TASK TO COMPLETE =>
Return the material exactly, first line through the line containing "from mathutils import", and nothing more. Pictures stay out.

○ ○ ○ ○ ○

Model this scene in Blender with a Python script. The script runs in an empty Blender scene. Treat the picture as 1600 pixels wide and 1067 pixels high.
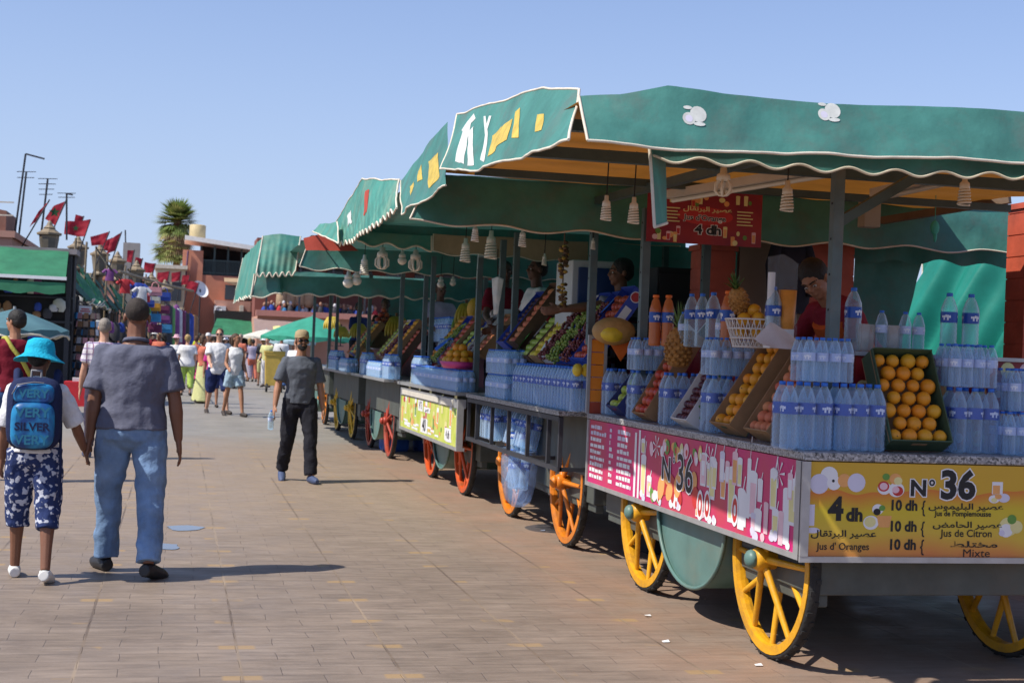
import bpy, bmesh, math, random
from mathutils import Vector, Matrix, Euler, noise

R = math.radians
sc = bpy.context.scene
col = sc.collection
# ---------------------------------------------------------------- camera, sky, sun
TH, PITCH, ROLL, FPX = R(13.2), R(.44), math.atan(.04), 2222.0
CAM = Vector((0, 0, 1.5))
FW = Vector((math.sin(TH)*math.cos(PITCH), math.cos(TH)*math.cos(PITCH), math.sin(PITCH)))
_r0 = Vector((math.cos(TH), -math.sin(TH), 0)); _u0 = _r0.cross(FW)
CR = _r0*math.cos(ROLL) + _u0*math.sin(ROLL); CU = _u0*math.cos(ROLL) - _r0*math.sin(ROLL)
cam = bpy.data.cameras.new('camera'); cam_o = bpy.data.objects.new('camera', cam); col.objects.link(cam_o)
cam_o.matrix_world = Matrix(((CR.x, CU.x, -FW.x, 0), (CR.y, CU.y, -FW.y, 0), (CR.z, CU.z, -FW.z, 1.5), (0, 0, 0, 1)))
cam.sensor_width = 36; cam.lens = FPX/1600*36; cam.clip_end = 3000; cam.clip_start = .1
cam.dof.use_dof = True; cam.dof.focus_distance = 8.2; cam.dof.aperture_fstop = 6.3
sc.camera = cam_o
SUN_EL, SUN_D = R(50.5), Vector((-1.42, -.38))
w = bpy.data.worlds.new('World'); sc.world = w; w.use_nodes = True
nt = w.node_tree; nt.nodes.clear()
sky = nt.nodes.new('ShaderNodeTexSky'); sky.sky_type = 'NISHITA'; sky.sun_disc = False
sky.sun_elevation = SUN_EL; sky.sun_rotation = math.atan2(SUN_D.x, SUN_D.y)
sky.air_density = 1.0; sky.dust_density = .5; sky.ozone_density = 4; sky.altitude = 0
bg = nt.nodes.new('ShaderNodeBackground'); bg.inputs[1].default_value = .103
out = nt.nodes.new('ShaderNodeOutputWorld')
# paler lavender air towards the horizon
_tc = nt.nodes.new('ShaderNodeTexCoord'); _sx = nt.nodes.new('ShaderNodeSeparateXYZ'); nt.links.new(_tc.outputs['Generated'], _sx.inputs[0])
_mr = nt.nodes.new('ShaderNodeMapRange'); _mr.interpolation_type = 'SMOOTHSTEP'
for _i, _v in ((1, -.05), (2, .32), (3, .92), (4, .25)): _mr.inputs[_i].default_value = _v
nt.links.new(_sx.outputs[2], _mr.inputs[0])
_mx = nt.nodes.new('ShaderNodeMix'); _mx.data_type = 'RGBA'; _mx.inputs[7].default_value = (3.75, 4.6, 6.2, 1)
_tn = nt.nodes.new('ShaderNodeMix'); _tn.data_type = 'RGBA'; _tn.blend_type = 'MULTIPLY'; _tn.inputs[0].default_value = 1; _tn.inputs[7].default_value = (.92, .93, 1.12, 1)
nt.links.new(sky.outputs[0], _tn.inputs[6]); nt.links.new(_mr.outputs[0], _mx.inputs[0]); nt.links.new(_tn.outputs[2], _mx.inputs[6])
nt.links.new(_mx.outputs[2], bg.inputs[0]); nt.links.new(bg.outputs[0], out.inputs[0])
sun = bpy.data.lights.new('sun', 'SUN'); sun.energy = 4.4; sun.angle = R(.5); sun.color = (1, .94, .84)
sun_o = bpy.data.objects.new('sun', sun); col.objects.link(sun_o)
_sd = SUN_D.normalized()
SUNV = Vector((_sd.x*math.cos(SUN_EL), _sd.y*math.cos(SUN_EL), math.sin(SUN_EL)))
sun_o.rotation_euler = SUNV.to_track_quat('Z', 'Y').to_euler(); sun_o.location = (-20, -5, 30)
sc.view_settings.view_transform = 'Standard'; sc.view_settings.look = 'None'; sc.view_settings.gamma = 1
sc.view_settings.exposure = .46
sc.render.engine = 'CYCLES'
sc.cycles.max_bounces = 8; sc.cycles.transparent_max_bounces = 24; sc.cycles.use_denoising = True
sc.cycles.caustics_reflective = False; sc.cycles.caustics_refractive = False

# ---------------------------------------------------------------- helpers
def at(px, py, X=None, Y=None, Z=None):
    """point of the place seen at a pixel of the 1600 px photograph, on the plane X, Y or Z = const"""
    d = FW + CR*((px-800)/FPX) + CU*((533.5-py)/FPX)
    t = X/d.x if X is not None else (Y/d.y if Y is not None else (Z-1.5)/d.z)
    return CAM + d*t

def link(o, parent=None):
    col.objects.link(o)
    if parent is not None: o.parent = parent
    return o

def empty(name, loc=(0, 0, 0), rz=0, label=None, cat=None, group=None, scale=1):
    o = bpy.data.objects.new(name, None); col.objects.link(o)
    o.location = loc; o.rotation_euler = (0, 0, rz); o.scale = (scale,)*3; o.empty_display_size = .1
    return tag(o, label, cat, group)

def tag(o, label=None, cat=None, group=None, kind=None):
    if label: o['label'] = label
    if cat: o['category'] = cat
    if group: o['group'] = group
    if kind: o['kind'] = kind
    return o

KIDS = {}
def copy_tree(o, parent=None, loc=None, rz=None, label=None, group=None, mw=None):
    c = o.copy(); col.objects.link(c)
    if parent is not None: c.parent = parent
    for ch in KIDS.get(o.name, []): 
        copy_tree(ch, c)
    if o.name in KIDS and parent is None: pass
    if loc is not None: c.location = loc
    if rz is not None: c.rotation_euler = (0, 0, rz)
    if mw is not None: c.matrix_world = mw
    if label: c['label'] = label
    if group: c['group'] = group
    return c

class MB:
    """collects shapes and links them as one mesh object"""
    def __init__(s): s.v = []; s.f = []; s.mi = []; s.sm = []; s.M = Matrix()
    def add(s, vs, fs, mi=0, smooth=False):
        n = len(s.v); M = s.M
        s.v += [tuple(M @ Vector(p)) for p in vs]
        for f in fs: s.f.append([n+i for i in f]); s.mi.append(mi); s.sm.append(smooth)
        return s
    def box(s, c, d, mi=0, rot=None, bev=0):
        x, y, z = d[0]/2, d[1]/2, d[2]/2; c = Vector(c)
        rm = rot.to_matrix() if isinstance(rot, Euler) else (Euler(rot).to_matrix() if rot else None)
        vs = [Vector((a*x, b*y, e*z)) for a in (-1, 1) for b in (-1, 1) for e in (-1, 1)]
        if rm: vs = [rm @ p for p in vs]
        return s.add([c+p for p in vs], [(0, 1, 3, 2), (4, 6, 7, 5), (0, 4, 5, 1), (2, 3, 7, 6), (0, 2, 6, 4), (1, 5, 7, 3)], mi)
    def box2(s, a, b, mi=0):
        return s.box([(p+q)/2 for p, q in zip(a, b)], [abs(q-p) for p, q in zip(a, b)], mi)
    def rings(s, rs, mi=0, smooth=True, caps=True, closed=False):
        """loft a list of equally long closed rings"""
        n = len(rs[0]); vs = [p for r in rs for p in r]; fs = []
        m = len(rs)
        for i in range(m if closed else m-1):
            for j in range(n):
                a, b = i*n, ((i+1) % m)*n; k = (j+1) % n
                fs.append((a+j, a+k, b+k, b+j))
        s.add(vs, fs, mi, smooth)
        if caps and not closed:
            s.add(rs[0], [tuple(range(n))[::-1]], mi); s.add(rs[-1], [tuple(range(n))], mi)
        return s
    def tube(s, pts, r, n=8, mi=0, smooth=True, caps=True, closed=False):
        pts = [Vector(p) for p in pts]; rr = r if isinstance(r, (list, tuple)) else [r]*len(pts)
        rs = []; up = None; m = len(pts)
        for i, p in enumerate(pts):
            if closed: t = pts[(i+1) % m]-pts[i-1]
            else: t = pts[min(i+1, m-1)]-pts[max(i-1, 0)]
            if t.length < 1e-9: t = Vector((0, 0, 1))
            t.normalize()
            if up is None:
                up = Vector((0, 0, 1)) if abs(t.z) < .9 else Vector((1, 0, 0))
            x = up.cross(t)
            if x.length < 1e-6: x = t.orthogonal()
            x.normalize(); y = t.cross(x); up = y
            rs.append([p+(x*math.cos(a)+y*math.sin(a))*rr[i] for a in [2*math.pi*k/n for k in range(n)]])
        return s.rings(rs, mi, smooth, caps, closed)
    def sq(s, a, b, wd, dp=None, mi=0, upv=None):
        """square bar between two points"""
        a, b = Vector(a), Vector(b); t = (b-a); L = t.length; t.normalize(); dp = dp or wd
        up = Vector(upv) if upv else (Vector((0, 0, 1)) if abs(t.z) < .95 else Vector((0, 1, 0)))
        x = up.cross(t).normalized(); y = t.cross(x)
        r = lambda p: [p+x*i*wd/2+y*j*dp/2 for i, j in ((-1, -1), (1, -1), (1, 1), (-1, 1))]
        return s.rings([r(a), r(b)], mi, False)
    def lathe(s, prof, c=(0, 0, 0), n=16, mi=0, axis='Z', smooth=True, a0=0, a1=None, mis=None):
        c = Vector(c); full = a1 is None; a1 = a1 if a1 is not None else a0+2*math.pi
        k = n if full else n+1; rs = []
        for r, h in prof:
            rg = []
            for i in range(k):
                a = a0+(a1-a0)*i/n; x, y = r*math.cos(a), r*math.sin(a)
                rg.append(c+Vector({'Z': (x, y, h), 'X': (h, x, y), 'Y': (y, h, x)}[axis]))
            rs.append(rg)
        vs = [p for r in rs for p in r]
        for i in range(len(rs)-1):
            fs = []
            for j in range(n):
                q = (j+1) % k
                fs.append((i*k+j, i*k+q, (i+1)*k+q, (i+1)*k+j))
            s.f += [[len(s.v)+x for x in f] for f in fs]; m = mis[i] if mis else mi
            s.mi += [m]*len(fs); s.sm += [smooth]*len(fs)
        M = s.M; s.v += [tuple(M @ Vector(p)) for p in vs]
        return s
    def ell(s, c, r, n=10, m=7, mi=0, rot=None, smooth=True):
        rm = Euler(rot).to_matrix() if rot else Matrix.Identity(3); c = Vector(c); rs = []
        r = (r, r, r) if not isinstance(r, (tuple, list)) else r
        for i in range(m+1):
            t = math.pi*i/m; t = min(max(t, .06), math.pi-.06)
            rs.append([c+rm @ Vector((r[0]*math.sin(t)*math.cos(a), r[1]*math.sin(t)*math.sin(a), -r[2]*math.cos(t))) for a in [2*math.pi*k/n for k in range(n)]])
        return s.rings(rs, mi, smooth, True)
    def prism(s, poly, h, mi=0, smooth=False):
        """extrude a 2D polygon (local xy) from z=0 to z=h; set M to orient it"""
        n = len(poly)
        vs = [(x, y, 0) for x, y in poly]+[(x, y, h) for x, y in poly]
        s.add(vs, [tuple(range(n))[::-1], tuple(range(n, 2*n))], mi)
        s.add(vs, [(i, (i+1) % n, n+(i+1) % n, n+i) for i in range(n)], mi, smooth)
        return s
    def grid(s, fn, nu, nv, mi=0, smooth=True):
        vs = [fn(i/nu, j/nv) for j in range(nv+1) for i in range(nu+1)]
        k = nu+1
        return s.add(vs, [(j*k+i, j*k+i+1, (j+1)*k+i+1, (j+1)*k+i) for j in range(nv) for i in range(nu)], mi, smooth)
    def mesh(s, name, mats):
        me = bpy.data.meshes.new(name); me.from_pydata(s.v, [], s.f)
        for m in (mats if isinstance(mats, (list, tuple)) else [mats]): me.materials.append(m)
        me.polygons.foreach_set('material_index', s.mi); me.polygons.foreach_set('use_smooth', s.sm); me.update()
        return me
    def build(s, name, mats, parent=None, loc=None, rz=None, solid=0, label=None, cat=None, group=None, kind=None, bev=0):
        o = bpy.data.objects.new(name, s.mesh(name, mats)); link(o, parent)
        if parent is not None: KIDS.setdefault(parent.name, []).append(o)
        if loc is not None: o.location = loc
        if rz is not None: o.rotation_euler = (0, 0, rz)
        if solid:
            m = o.modifiers.new('thickness', 'SOLIDIFY'); m.thickness = solid; m.offset = 0
        if bev:
            m = o.modifiers.new('bevel', 'BEVEL'); m.width = bev; m.segments = 2; m.limit_method = 'ANGLE'
        return tag(o, label, cat, group, kind)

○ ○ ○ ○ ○

CORRECT RESPONSE =>
Model this scene in Blender with a Python script. The script runs in an empty Blender scene. Treat the picture as 1600 pixels wide and 1067 pixels high.
import bpy, bmesh, math, random
from mathutils import Vector, Matrix, Euler, noise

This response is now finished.